1-17. ELECTRONIC NUMERICAL INTEGRATOR AND COMPUTER.
(1939-1946)
a. Importance of the Electronic Numerical Integrator and Computer.
Between 1939 and 1946, engineers John P. Eckert and John W. Mauchley headed a
team of 50 at the Moore School to work on the Army's secret project. By 1945, they
built the Electronic Numerical Integrator and Computer (ENIAC), the first high-speed,
all-electronic computer. The Electronic Numerical Integrator and Computer could
effectively track the trajectory of rockets and missiles. However, with the war nearly
over, ENIAC was used to evaluate the feasibility of the hydrogen bomb and it continued
to be used in the cold war years (1946--1955) to test new systems.

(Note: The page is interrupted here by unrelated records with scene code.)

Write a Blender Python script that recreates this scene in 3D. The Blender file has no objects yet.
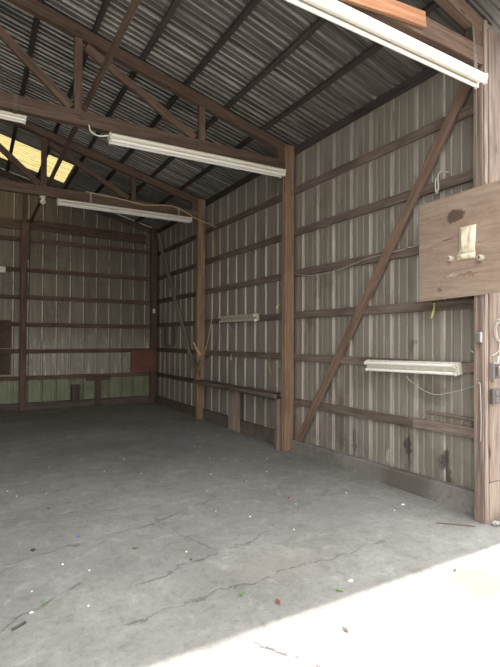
import bpy, bmesh, math, random
from mathutils import Vector, Matrix, noise as mnoise
random.seed(7)
scn = bpy.context.scene
COL = scn.collection
V = Vector

# ------------------------------------------------------------------ node helpers
class NT:
    def __init__(s, name):
        s.m = bpy.data.materials.new(name); s.m.use_nodes = True
        s.t = s.m.node_tree; s.t.nodes.clear()
        s.out = s.n('ShaderNodeOutputMaterial')
    def n(s, typ, **kw):
        nd = s.t.nodes.new(typ)
        for k, v in kw.items(): setattr(nd, k, v)
        return nd
    def put(s, nd, key, val):
        if val is None: return
        sock = nd.inputs[key]
        if isinstance(val, bpy.types.NodeSocket): s.t.links.new(val, sock)
        else:
            if isinstance(val, (tuple, list)) and len(val) == 3 and sock.type == 'RGBA': val = (*val, 1)
            sock.default_value = val
    def math(s, op, a, b=None, c=None, clamp=False):
        nd = s.n('ShaderNodeMath', operation=op, use_clamp=clamp)
        s.put(nd, 0, a); s.put(nd, 1, b); s.put(nd, 2, c)
        return nd.outputs[0]
    def vm(s, op, a, b=None, out=0):
        nd = s.n('ShaderNodeVectorMath', operation=op)
        s.put(nd, 0, a)
        if b is not None:
            if op == 'SCALE': s.put(nd, 3, b)
            else: s.put(nd, 1, b)
        return nd.outputs[out]
    def coord(s, which='Object'):
        return s.n('ShaderNodeTexCoord').outputs[which]
    def noise(s, vec, scale=5, detail=4, rough=.55, dist=0, col=False):
        nd = s.n('ShaderNodeTexNoise')
        s.put(nd, 'Vector', vec); s.put(nd, 'Scale', scale); s.put(nd, 'Detail', detail)
        s.put(nd, 'Roughness', rough); s.put(nd, 'Distortion', dist)
        return nd.outputs['Color' if col else 'Fac']
    def ramp(s, fac, stops, interp='LINEAR'):
        nd = s.n('ShaderNodeValToRGB'); cr = nd.color_ramp; cr.interpolation = interp
        while len(cr.elements) < len(stops): cr.elements.new(.5)
        for e, (p, c) in zip(cr.elements, stops):
            e.position = p; e.color = (*c, 1) if isinstance(c, (tuple, list)) else (c, c, c, 1)
        s.put(nd, 0, fac)
        return nd.outputs[0]
    def mix(s, fac, a, b, blend='MIX'):
        nd = s.n('ShaderNodeMix', data_type='RGBA', blend_type=blend)
        s.put(nd, 0, fac); s.put(nd, 6, a); s.put(nd, 7, b)
        return nd.outputs[2]
    def smooth(s, v, lo, hi):
        nd = s.n('ShaderNodeMapRange', interpolation_type='SMOOTHSTEP')
        s.put(nd, 0, v); s.put(nd, 1, lo); s.put(nd, 2, hi)
        return nd.outputs[0]
    def bump(s, h, strength=.3, dist=.01):
        nd = s.n('ShaderNodeBump'); s.put(nd, 'Height', h); s.put(nd, 'Strength', strength); s.put(nd, 'Distance', dist)
        return nd.outputs[0]
    def bsdf(s, col, rough=.6, metal=0., normal=None, spec=None):
        b = s.n('ShaderNodeBsdfPrincipled')
        s.put(b, 'Base Color', col); s.put(b, 'Roughness', rough); s.put(b, 'Metallic', metal)
        if normal is not None: s.put(b, 'Normal', normal)
        if spec is not None: s.put(b, 'Specular IOR Level', spec)
        s.t.links.new(b.outputs[0], s.out.inputs[0])
        return b
    def rand(s): return s.n('ShaderNodeObjectInfo').outputs['Random']
    def sep(s, v):
        nd = s.n('ShaderNodeSeparateXYZ'); s.put(nd, 0, v); return nd.outputs
    def seg(s, p, a, b):
        """distance from p to the segment a-b"""
        a = V(a); b = V(b); ba = b-a
        pa = s.vm('SUBTRACT', p, tuple(a))
        h = s.math('DIVIDE', s.vm('DOT_PRODUCT', pa, tuple(ba), out=1), ba.dot(ba), clamp=True)
        bh = s.n('ShaderNodeVectorMath', operation='SCALE')
        bh.inputs[0].default_value = tuple(ba); s.put(bh, 3, h)
        return s.vm('LENGTH', s.vm('SUBTRACT', pa, bh.outputs[0]), out=1)
    def blob(s, p, c, r):
        """soft ellipsoid mask: <1 inside"""
        q = s.vm('DIVIDE', s.vm('SUBTRACT', p, tuple(c)), tuple(r))
        return s.vm('LENGTH', q, out=1)

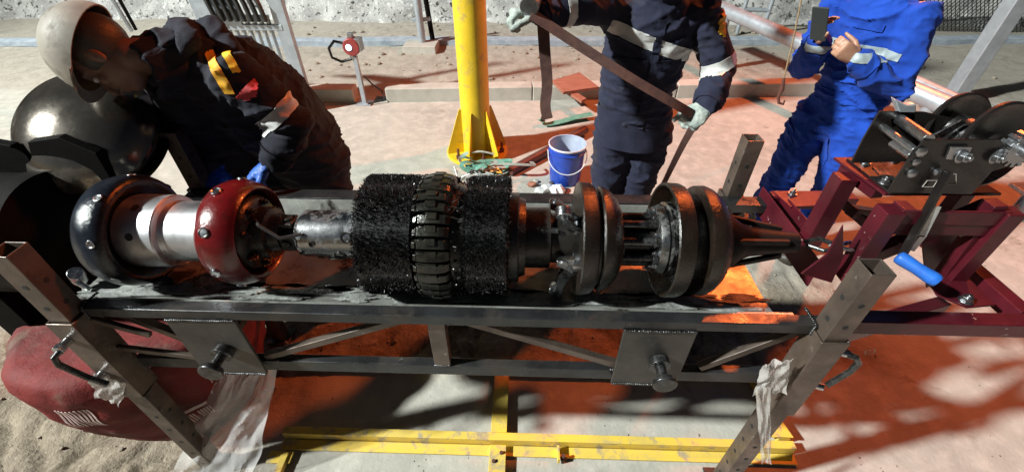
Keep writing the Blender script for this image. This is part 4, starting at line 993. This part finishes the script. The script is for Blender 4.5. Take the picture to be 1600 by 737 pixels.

b. The Cumbersome Decimal-Based the Electronic Numerical Integrator
and Computer. The Electronic Numerical Integrator and Computer was a terribly
complicated computer. Because it handled numbers in decimal form, it needed about
17,468 vacuum tubes. Mauchley preferred the familiar decimal approach because he
wanted "the equipment to be readable in human terms." However, this meant frequent
breakdowns. With so many tubes operating at a rate of 100,000 pulses per second,
there were 1.7 billion chances every second of a tube failing.
vacuum tube: electronic circuits used in first-generation computers,
eventually replaced by transistors and then by integrated circuits.
c. Key Drawback: Wire-Your-Own Programming. The Electronic Numerical
Integrator and Computer's main drawback was the difficulty in changing its instructions
or programs. Reprogramming involved an awkward process of rewiring. Someone who
wanted to switch from calculating artillery-firing tables to designing a bridge had to plug
and unplug hundreds of wires, and depending on the program's complexity, rewiring
could take anywhere from 4 hours to 2 days. This wire-your-own programming
drawback resulted from the fact that ENIAC had only enough internal memory to handle
the numbers involved in the computations it was performing. Programs had to be
literally wired into the complex circuitry. (EDVAC, Eckert and Mauchley's next project,
would feature a stored program, which was central to the concept of the modern
computer.)
d. Size, Space, and Heat. By today's standards, ENIAC seems primitive,
occupying 2800 square feet and requiring over 17,000 vacuum tubes. Vacuum tubes
took up space, gobbled electricity, generated heat, and burned out rapidly. If one tube
went out, the whole system went down. The Electronic Numerical Integrator and
Computer 's 17,468 tubes gave off so much heat that, despite fans intended to cool the
machine, the temperature in the room sometimes reached 120F. Vacuum tubes, wrote
one historian, "afflicted the early computer with a kind of technological elephantiasis."